The Intel Labs and Components Research organisations have demonstrated the industry’s highest reported yield and uniformity to date of silicon spin qubit devices developed at Intel’s transistor research and development facility, Gordon Moore Park.

This achievement represents a major milestone for scaling and working toward fabricating quantum chips on Intel’s transistor manufacturing processes.

The research was conducted using Intel’s second-generation silicon spin test chip. Through testing the devices using the Intel cryoprober, a quantum dot testing device that operates at cryogenic temperatures (1,7 Kelvin or -271,45 degrees Celsius), the team isolated 12 quantum dots and four sensors.

This result represents the industry’s largest silicon electron spin device with a single electron in each location across an entire 300 millimeter silicon wafer.

Today’s silicon spin qubits are typically presented on one device, whereas Intel’s research demonstrates success across an entire wafer. Fabricated using extreme ultraviolet (EUV) lithography, the chips show remarkable uniformity, with a 95% yield rate across the wafer.

The use of the cryoprober together with robust software automation enabled more than 900 single quantum dots and more than 400 double dots at the last electron, which can be characterised at one degree above absolute zero in less than 24 hours.

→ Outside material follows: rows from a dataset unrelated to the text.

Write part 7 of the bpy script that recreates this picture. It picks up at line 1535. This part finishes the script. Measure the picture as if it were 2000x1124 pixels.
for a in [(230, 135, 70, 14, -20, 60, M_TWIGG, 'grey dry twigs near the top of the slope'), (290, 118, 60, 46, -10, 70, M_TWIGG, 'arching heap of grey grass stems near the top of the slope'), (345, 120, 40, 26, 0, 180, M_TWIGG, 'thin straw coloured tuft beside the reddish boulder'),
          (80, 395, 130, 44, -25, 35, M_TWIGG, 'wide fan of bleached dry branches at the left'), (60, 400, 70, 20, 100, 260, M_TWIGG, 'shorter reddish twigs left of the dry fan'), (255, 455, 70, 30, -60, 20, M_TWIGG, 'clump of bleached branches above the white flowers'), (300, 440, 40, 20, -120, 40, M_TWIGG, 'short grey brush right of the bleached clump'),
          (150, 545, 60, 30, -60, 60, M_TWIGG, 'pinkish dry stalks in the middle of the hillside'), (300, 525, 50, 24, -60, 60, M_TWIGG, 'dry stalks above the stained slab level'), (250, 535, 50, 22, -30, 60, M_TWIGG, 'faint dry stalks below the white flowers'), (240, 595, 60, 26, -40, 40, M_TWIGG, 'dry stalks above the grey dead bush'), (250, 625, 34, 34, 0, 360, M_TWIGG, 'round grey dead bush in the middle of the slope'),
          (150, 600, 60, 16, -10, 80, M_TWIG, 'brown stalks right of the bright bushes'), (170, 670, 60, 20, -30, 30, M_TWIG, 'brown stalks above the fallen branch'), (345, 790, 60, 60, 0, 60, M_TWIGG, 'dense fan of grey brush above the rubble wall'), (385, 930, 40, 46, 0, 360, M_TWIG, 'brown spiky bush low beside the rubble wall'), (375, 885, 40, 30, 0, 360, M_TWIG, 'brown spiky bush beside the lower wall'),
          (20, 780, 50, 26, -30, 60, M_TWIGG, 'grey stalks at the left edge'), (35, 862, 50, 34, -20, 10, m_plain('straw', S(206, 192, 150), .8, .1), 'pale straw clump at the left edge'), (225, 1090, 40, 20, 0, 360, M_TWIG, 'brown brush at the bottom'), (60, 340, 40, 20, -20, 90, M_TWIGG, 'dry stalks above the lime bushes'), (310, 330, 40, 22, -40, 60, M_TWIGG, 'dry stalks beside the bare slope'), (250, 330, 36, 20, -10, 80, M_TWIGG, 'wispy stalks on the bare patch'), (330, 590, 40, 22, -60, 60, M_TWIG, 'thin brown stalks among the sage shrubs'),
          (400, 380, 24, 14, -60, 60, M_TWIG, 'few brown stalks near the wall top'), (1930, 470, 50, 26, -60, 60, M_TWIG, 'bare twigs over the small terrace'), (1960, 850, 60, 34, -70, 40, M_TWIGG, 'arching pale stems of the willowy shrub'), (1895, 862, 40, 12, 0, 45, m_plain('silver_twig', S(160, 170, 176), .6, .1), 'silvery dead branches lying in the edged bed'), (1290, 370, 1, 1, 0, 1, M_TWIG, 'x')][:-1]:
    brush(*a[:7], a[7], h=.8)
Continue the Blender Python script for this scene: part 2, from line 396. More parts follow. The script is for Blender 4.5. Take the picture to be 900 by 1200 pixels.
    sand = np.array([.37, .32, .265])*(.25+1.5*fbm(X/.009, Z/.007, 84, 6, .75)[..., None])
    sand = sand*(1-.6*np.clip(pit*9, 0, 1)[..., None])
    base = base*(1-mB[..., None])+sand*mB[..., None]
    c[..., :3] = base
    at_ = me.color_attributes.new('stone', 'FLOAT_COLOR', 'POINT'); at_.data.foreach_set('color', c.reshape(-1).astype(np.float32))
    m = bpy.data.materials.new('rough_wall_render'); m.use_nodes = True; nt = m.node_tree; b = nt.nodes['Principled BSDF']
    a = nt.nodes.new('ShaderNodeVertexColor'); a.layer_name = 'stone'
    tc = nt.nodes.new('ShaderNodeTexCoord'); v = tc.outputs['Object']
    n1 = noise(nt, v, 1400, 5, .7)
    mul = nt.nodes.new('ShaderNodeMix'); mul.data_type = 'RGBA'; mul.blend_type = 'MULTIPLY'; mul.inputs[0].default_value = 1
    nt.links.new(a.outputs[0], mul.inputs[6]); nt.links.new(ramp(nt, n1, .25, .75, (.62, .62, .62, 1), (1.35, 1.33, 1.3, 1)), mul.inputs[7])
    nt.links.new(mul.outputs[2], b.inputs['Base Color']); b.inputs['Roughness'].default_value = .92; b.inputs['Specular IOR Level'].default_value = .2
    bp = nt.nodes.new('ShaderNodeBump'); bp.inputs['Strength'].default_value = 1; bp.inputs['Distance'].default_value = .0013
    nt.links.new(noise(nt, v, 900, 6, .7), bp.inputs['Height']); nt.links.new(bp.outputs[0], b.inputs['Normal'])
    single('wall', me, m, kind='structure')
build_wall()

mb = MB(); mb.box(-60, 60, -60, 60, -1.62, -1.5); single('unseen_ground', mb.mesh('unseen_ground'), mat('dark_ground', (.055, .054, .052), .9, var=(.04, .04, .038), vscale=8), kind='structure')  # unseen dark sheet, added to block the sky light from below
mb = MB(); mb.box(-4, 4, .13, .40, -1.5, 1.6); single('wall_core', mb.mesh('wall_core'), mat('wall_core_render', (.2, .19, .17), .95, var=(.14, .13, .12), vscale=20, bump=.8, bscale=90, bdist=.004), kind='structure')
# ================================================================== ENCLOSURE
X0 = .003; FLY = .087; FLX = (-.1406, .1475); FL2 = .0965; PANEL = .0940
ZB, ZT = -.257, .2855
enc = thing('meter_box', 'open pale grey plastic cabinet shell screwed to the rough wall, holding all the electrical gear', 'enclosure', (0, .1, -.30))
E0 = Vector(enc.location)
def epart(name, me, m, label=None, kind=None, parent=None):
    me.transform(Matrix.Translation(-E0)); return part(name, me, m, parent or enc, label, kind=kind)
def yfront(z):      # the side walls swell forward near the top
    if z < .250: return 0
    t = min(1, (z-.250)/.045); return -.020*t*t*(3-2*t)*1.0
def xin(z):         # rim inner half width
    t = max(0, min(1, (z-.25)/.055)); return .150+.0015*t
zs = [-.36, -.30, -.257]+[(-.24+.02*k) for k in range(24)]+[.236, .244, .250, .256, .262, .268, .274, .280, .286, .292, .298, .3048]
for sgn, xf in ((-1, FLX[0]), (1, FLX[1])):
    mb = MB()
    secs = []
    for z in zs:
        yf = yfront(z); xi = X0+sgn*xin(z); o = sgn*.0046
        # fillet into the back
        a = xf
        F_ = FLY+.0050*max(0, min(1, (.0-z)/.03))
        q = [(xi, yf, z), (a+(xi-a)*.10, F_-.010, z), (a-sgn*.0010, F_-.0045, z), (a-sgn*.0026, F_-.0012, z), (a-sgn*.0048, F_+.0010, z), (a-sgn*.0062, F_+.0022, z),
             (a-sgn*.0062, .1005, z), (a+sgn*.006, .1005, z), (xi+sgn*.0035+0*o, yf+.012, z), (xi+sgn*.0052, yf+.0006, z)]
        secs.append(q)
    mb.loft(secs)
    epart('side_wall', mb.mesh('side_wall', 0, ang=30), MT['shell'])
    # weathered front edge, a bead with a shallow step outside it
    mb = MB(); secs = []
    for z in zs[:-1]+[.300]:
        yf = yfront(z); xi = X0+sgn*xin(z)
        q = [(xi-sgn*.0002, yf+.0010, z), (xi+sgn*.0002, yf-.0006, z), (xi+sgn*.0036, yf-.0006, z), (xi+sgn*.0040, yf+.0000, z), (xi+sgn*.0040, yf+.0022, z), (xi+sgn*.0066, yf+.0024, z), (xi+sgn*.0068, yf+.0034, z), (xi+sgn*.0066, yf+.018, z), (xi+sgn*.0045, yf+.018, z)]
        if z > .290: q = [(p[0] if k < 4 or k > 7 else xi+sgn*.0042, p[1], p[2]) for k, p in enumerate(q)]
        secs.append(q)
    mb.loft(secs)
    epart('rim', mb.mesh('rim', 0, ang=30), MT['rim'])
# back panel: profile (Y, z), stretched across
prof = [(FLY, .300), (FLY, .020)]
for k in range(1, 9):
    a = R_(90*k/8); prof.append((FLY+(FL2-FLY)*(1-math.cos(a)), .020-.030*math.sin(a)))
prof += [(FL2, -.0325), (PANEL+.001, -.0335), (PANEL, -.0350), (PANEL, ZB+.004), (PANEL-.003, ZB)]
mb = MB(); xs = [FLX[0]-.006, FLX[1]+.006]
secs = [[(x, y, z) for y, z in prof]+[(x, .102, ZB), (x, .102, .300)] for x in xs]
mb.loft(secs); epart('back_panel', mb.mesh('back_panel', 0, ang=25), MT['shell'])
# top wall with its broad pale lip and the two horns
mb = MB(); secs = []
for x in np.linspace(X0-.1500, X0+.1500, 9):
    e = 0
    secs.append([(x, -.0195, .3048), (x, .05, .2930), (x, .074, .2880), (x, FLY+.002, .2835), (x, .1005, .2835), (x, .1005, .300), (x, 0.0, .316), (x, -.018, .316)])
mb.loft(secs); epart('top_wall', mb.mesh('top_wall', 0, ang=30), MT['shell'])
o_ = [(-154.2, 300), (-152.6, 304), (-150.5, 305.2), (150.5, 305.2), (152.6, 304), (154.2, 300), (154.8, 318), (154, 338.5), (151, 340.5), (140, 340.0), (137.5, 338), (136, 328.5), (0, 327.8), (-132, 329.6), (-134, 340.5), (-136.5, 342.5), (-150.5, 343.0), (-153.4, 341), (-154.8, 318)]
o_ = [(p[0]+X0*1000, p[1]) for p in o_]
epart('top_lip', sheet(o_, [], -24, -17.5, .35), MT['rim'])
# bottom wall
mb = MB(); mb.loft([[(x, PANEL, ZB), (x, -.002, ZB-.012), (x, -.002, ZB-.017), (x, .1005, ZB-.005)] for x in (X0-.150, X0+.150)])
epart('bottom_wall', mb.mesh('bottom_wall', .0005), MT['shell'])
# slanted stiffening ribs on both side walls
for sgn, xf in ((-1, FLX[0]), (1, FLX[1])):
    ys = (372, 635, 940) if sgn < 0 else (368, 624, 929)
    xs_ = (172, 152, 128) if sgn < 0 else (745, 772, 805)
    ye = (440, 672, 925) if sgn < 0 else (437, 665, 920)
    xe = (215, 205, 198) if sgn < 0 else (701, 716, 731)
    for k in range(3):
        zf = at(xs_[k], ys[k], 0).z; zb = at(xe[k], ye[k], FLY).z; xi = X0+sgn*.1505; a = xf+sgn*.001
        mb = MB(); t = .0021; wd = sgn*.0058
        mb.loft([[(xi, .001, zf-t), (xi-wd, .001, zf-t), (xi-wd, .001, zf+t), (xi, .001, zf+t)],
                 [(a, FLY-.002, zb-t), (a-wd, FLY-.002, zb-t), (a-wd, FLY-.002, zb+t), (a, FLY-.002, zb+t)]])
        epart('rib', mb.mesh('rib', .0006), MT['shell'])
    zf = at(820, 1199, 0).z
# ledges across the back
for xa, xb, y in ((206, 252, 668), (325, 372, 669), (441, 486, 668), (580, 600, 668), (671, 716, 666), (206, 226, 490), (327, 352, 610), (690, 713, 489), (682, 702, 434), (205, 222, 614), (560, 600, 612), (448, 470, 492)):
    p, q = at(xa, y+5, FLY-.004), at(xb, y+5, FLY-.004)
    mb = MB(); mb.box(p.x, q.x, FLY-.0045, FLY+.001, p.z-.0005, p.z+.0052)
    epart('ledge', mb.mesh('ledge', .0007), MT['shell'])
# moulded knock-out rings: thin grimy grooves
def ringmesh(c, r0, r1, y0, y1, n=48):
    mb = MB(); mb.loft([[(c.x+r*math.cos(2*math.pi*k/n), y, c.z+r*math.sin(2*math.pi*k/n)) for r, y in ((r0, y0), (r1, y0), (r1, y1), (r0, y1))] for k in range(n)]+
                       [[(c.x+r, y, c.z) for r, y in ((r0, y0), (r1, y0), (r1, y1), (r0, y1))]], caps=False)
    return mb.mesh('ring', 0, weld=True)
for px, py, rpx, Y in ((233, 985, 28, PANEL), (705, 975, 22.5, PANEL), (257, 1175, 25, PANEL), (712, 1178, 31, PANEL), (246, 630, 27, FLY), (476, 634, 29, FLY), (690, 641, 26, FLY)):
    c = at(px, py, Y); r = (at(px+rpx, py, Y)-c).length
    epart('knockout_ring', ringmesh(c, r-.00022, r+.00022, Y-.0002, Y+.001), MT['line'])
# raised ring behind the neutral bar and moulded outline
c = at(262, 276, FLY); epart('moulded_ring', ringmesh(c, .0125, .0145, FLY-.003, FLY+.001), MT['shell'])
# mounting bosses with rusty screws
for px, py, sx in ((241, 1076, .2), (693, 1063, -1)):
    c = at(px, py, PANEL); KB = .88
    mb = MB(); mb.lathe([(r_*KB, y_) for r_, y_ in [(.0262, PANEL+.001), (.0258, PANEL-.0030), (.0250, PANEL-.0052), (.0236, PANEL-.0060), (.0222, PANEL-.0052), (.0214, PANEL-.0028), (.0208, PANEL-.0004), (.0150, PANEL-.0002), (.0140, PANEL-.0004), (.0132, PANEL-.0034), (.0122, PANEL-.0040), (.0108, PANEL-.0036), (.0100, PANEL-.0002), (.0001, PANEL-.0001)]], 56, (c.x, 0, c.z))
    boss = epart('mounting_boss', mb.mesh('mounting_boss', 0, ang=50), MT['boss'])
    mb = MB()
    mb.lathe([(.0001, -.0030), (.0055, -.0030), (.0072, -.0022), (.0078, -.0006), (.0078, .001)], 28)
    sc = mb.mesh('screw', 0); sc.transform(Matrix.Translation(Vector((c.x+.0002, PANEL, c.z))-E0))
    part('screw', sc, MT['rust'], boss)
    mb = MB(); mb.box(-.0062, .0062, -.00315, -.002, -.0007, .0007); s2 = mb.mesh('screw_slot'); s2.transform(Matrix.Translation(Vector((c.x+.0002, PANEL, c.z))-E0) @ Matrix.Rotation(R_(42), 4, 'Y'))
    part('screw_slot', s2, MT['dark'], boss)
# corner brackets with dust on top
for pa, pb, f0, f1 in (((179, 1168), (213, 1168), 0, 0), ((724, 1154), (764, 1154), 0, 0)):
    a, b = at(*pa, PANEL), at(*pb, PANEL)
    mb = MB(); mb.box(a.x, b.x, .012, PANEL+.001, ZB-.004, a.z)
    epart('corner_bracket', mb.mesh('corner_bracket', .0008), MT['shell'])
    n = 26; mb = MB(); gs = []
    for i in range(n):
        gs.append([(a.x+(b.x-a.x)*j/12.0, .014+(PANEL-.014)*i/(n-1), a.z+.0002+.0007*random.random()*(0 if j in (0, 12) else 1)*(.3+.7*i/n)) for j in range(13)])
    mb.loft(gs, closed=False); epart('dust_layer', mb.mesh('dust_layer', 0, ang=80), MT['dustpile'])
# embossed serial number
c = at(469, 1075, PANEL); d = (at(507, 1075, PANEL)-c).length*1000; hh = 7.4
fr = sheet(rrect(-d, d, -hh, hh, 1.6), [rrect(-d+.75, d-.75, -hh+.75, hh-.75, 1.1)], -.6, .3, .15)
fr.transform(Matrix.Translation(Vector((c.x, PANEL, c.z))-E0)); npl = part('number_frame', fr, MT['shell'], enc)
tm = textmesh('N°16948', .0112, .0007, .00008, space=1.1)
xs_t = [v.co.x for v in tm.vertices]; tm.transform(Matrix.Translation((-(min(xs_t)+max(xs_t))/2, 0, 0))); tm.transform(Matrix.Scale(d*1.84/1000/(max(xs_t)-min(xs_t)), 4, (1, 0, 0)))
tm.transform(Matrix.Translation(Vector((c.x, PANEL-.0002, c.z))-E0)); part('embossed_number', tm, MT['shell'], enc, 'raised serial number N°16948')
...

Increased yield and uniformity in devices characterised at low temperatures over previous Intel test chips allow Intel to use statistical process control to identify areas of the fabrication process to optimise. This accelerates learning and represents a crucial step toward scaling to the thousands or potentially millions of qubits required for a commercial quantum computer.

Additionally, the cross-wafer yield enabled Intel to automate the collection of data across the wafer at the single electron regime, which enabled the largest demonstration of single and double quantum dots to date.

This increased yield and uniformity in devices characterized at low temperatures over previous Intel test chips represents a crucial step toward scaling to the thousands or potentially millions of qubits required for a commercial quantum computer.

“Intel continues to make progress toward manufacturing silicon spin qubits using its own transistor manufacturing technology,” says James Clarke, director of quantum hardware at Intel. “The high yield and uniformity achieved show that fabricating quantum chips on Intel’s established transistor process nodes is the sound strategy and is a strong indicator for success as the technologies mature for commercialization.

“In the future, we will continue to improve the quality of these devices and develop larger scale systems, with these steps serving as building blocks to help us advance quickly,” Clarke adds.